REQUIREMENT: Please transcribe the data that follows without the pictures, keeping every word the same.
<<<<
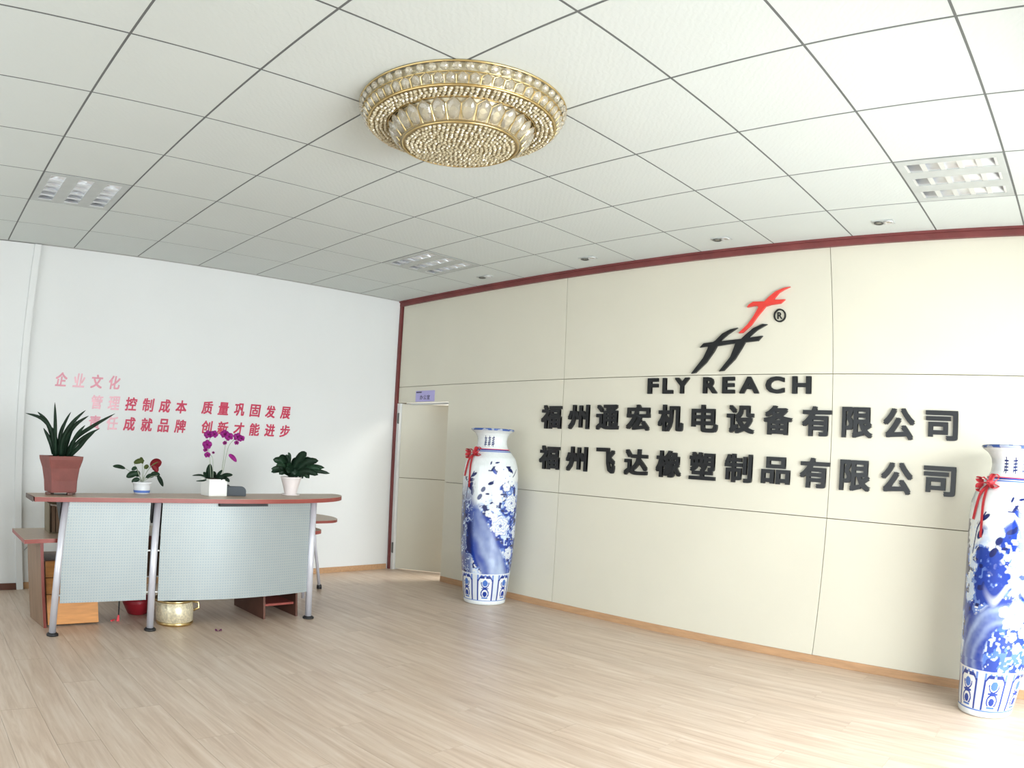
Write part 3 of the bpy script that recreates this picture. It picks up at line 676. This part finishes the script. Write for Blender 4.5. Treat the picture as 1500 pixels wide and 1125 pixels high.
# 2 small anthurium in blue and white pot
A2 = Vector((1.48, -3.535, CZ))
t = thing('anthurium_plant', A2, 'small sparse anthurium with one red flower in a blue and white pot', 'potted plant')
b = B(); lathe(b, [(0.055, 0.0), (0.062, 0.004), (0.068, 0.05), (0.070, 0.075), (0.084, 0.085), (0.084, 0.092), (0.072, 0.092), (0.064, 0.075)], 28); pt = obj('pot', b, M['bluewhite'], t, True)
b = B(); lathe(b, [(0.0655, 0.012), (0.0678, 0.03)], 28, cap=False); obj('blue_band', b, M['blueband'], pt, True)
b = B(); lathe(b, [(0.06, 0.0765), (0.06, 0.084), (0.01, 0.088)], 16); obj('soil', b, M['soil'], t)
def px2(x, y): return ((x-203)/192.0, 0.088+(705-y)/205.0)
def stemleaf(t, px, base, tip0, tip1, wd, m, d=0.0, sm='stem', nm='leaf'):
    P0, P1, P2 = pl(*px(*base), 0), pl(*px(*tip0), d), pl(*px(*tip1), d*1.3)
    b = B(); tube(b, [P0, P0*0.4+P1*0.6+UP*0.01, P1], 0.0022, 5, False); s_ = obj('stem', b, M[sm], t)
    mid = (P1+P2)/2+UP*0.006
    leaf(t, [P1, mid, P2], wd, M[m], name=nm, n=8, fold=0.12)
for base, a_, c_, wd, m_, dd in [((202, 704), (177, 684), (158, 681), .03, 'leaf2', .03), ((202, 704), (190, 675), (206, 671), .04, 'leaf3', .02), ((203, 704), (197, 690), (180, 697), .05, 'leaf2', .05),
      ((203, 704), (203, 676), (199, 666), .03, 'leaf3', -.02), ((203, 704), (200, 700), (188, 704), .035, 'leaf2', .04), ((204, 704), (209, 697), (222, 694), .035, 'leaf2', .0), ((204, 704), (216, 692), (230, 693), .04, 'leaf2', -.03),
      ((204, 704), (227, 693), (236, 710), .035, 'leaf1', .02), ((202, 704), (195, 683), (187, 686), .03, 'leaf2', .02), ((204, 704), (206, 683), (213, 680), .035, 'leaf3', .0), ((203, 704), (198, 696), (191, 690), .05, 'leaf1', -.04)]:
    stemleaf(t, px2, base, a_, c_, wd, m_, dd)
stemleaf(t, px2, (203, 704), (216, 679), (233, 672), .075, 'anth', .04, nm='spathe')
stemleaf(t, px2, (204, 700), (219, 677), (228, 687), .05, 'anth', .05, nm='spathe')
b = B(); tube(b, [pl(*px2(219, 677), .05), pl(*px2(227, 672), .06)], [0.005, 0.003], 8); obj('spadix', b, M['leaf3'], t)
# 3 orchid in white cube pot
A3 = Vector((1.63, -2.945, CZ))
A3 = Vector((1.61, -2.965, CZ))
t = thing('orchid_plant', A3, 'magenta orchid on thin stems in a white cube pot', 'potted plant')
b = B(); sqpot(b, [(0.078, 0.0), (0.080, 0.002), (0.080, 0.128), (0.078, 0.13), (0.071, 0.13), (0.070, 0.118)], math.radians(4)); obj('pot', b, M['whitepot'], t)
b = B(); box(b, (-0.062, -0.062, 0.1185), (0.062, 0.062, 0.134), 0.004); obj('moss', b, M['soil'], t)
def px3(x, y): return ((x-311)/192.0, 0.128+(699-y)/205.0)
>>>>
TASK RESPONSE:
Write part 3 of the bpy script that recreates this picture. It picks up at line 676. This part finishes the script. Write for Blender 4.5. Treat the picture as 1500 pixels wide and 1125 pixels high.
# 2 small anthurium in blue and white pot
A2 = Vector((1.48, -3.535, CZ))
t = thing('anthurium_plant', A2, 'small sparse anthurium with one red flower in a blue and white pot', 'potted plant')
b = B(); lathe(b, [(0.055, 0.0), (0.062, 0.004), (0.068, 0.05), (0.070, 0.075), (0.084, 0.085), (0.084, 0.092), (0.072, 0.092), (0.064, 0.075)], 28); pt = obj('pot', b, M['bluewhite'], t, True)
b = B(); lathe(b, [(0.0655, 0.012), (0.0678, 0.03)], 28, cap=False); obj('blue_band', b, M['blueband'], pt, True)
b = B(); lathe(b, [(0.06, 0.0765), (0.06, 0.084), (0.01, 0.088)], 16); obj('soil', b, M['soil'], t)
def px2(x, y): return ((x-203)/192.0, 0.088+(705-y)/205.0)
def stemleaf(t, px, base, tip0, tip1, wd, m, d=0.0, sm='stem', nm='leaf'):
    P0, P1, P2 = pl(*px(*base), 0), pl(*px(*tip0), d), pl(*px(*tip1), d*1.3)
    b = B(); tube(b, [P0, P0*0.4+P1*0.6+UP*0.01, P1], 0.0022, 5, False); s_ = obj('stem', b, M[sm], t)
    mid = (P1+P2)/2+UP*0.006
    leaf(t, [P1, mid, P2], wd, M[m], name=nm, n=8, fold=0.12)
for base, a_, c_, wd, m_, dd in [((202, 704), (177, 684), (158, 681), .03, 'leaf2', .03), ((202, 704), (190, 675), (206, 671), .04, 'leaf3', .02), ((203, 704), (197, 690), (180, 697), .05, 'leaf2', .05),
      ((203, 704), (203, 676), (199, 666), .03, 'leaf3', -.02), ((203, 704), (200, 700), (188, 704), .035, 'leaf2', .04), ((204, 704), (209, 697), (222, 694), .035, 'leaf2', .0), ((204, 704), (216, 692), (230, 693), .04, 'leaf2', -.03),
      ((204, 704), (227, 693), (236, 710), .035, 'leaf1', .02), ((202, 704), (195, 683), (187, 686), .03, 'leaf2', .02), ((204, 704), (206, 683), (213, 680), .035, 'leaf3', .0), ((203, 704), (198, 696), (191, 690), .05, 'leaf1', -.04)]:
    stemleaf(t, px2, base, a_, c_, wd, m_, dd)
stemleaf(t, px2, (203, 704), (216, 679), (233, 672), .075, 'anth', .04, nm='spathe')
stemleaf(t, px2, (204, 700), (219, 677), (228, 687), .05, 'anth', .05, nm='spathe')
b = B(); tube(b, [pl(*px2(219, 677), .05), pl(*px2(227, 672), .06)], [0.005, 0.003], 8); obj('spadix', b, M['leaf3'], t)
# 3 orchid in white cube pot
A3 = Vector((1.63, -2.945, CZ))
A3 = Vector((1.61, -2.965, CZ))
t = thing('orchid_plant', A3, 'magenta orchid on thin stems in a white cube pot', 'potted plant')
b = B(); sqpot(b, [(0.078, 0.0), (0.080, 0.002), (0.080, 0.128), (0.078, 0.13), (0.071, 0.13), (0.070, 0.118)], math.radians(4)); obj('pot', b, M['whitepot'], t)
b = B(); box(b, (-0.062, -0.062, 0.1185), (0.062, 0.062, 0.134), 0.004); obj('moss', b, M['soil'], t)
def px3(x, y): return ((x-311)/192.0, 0.128+(699-y)/205.0)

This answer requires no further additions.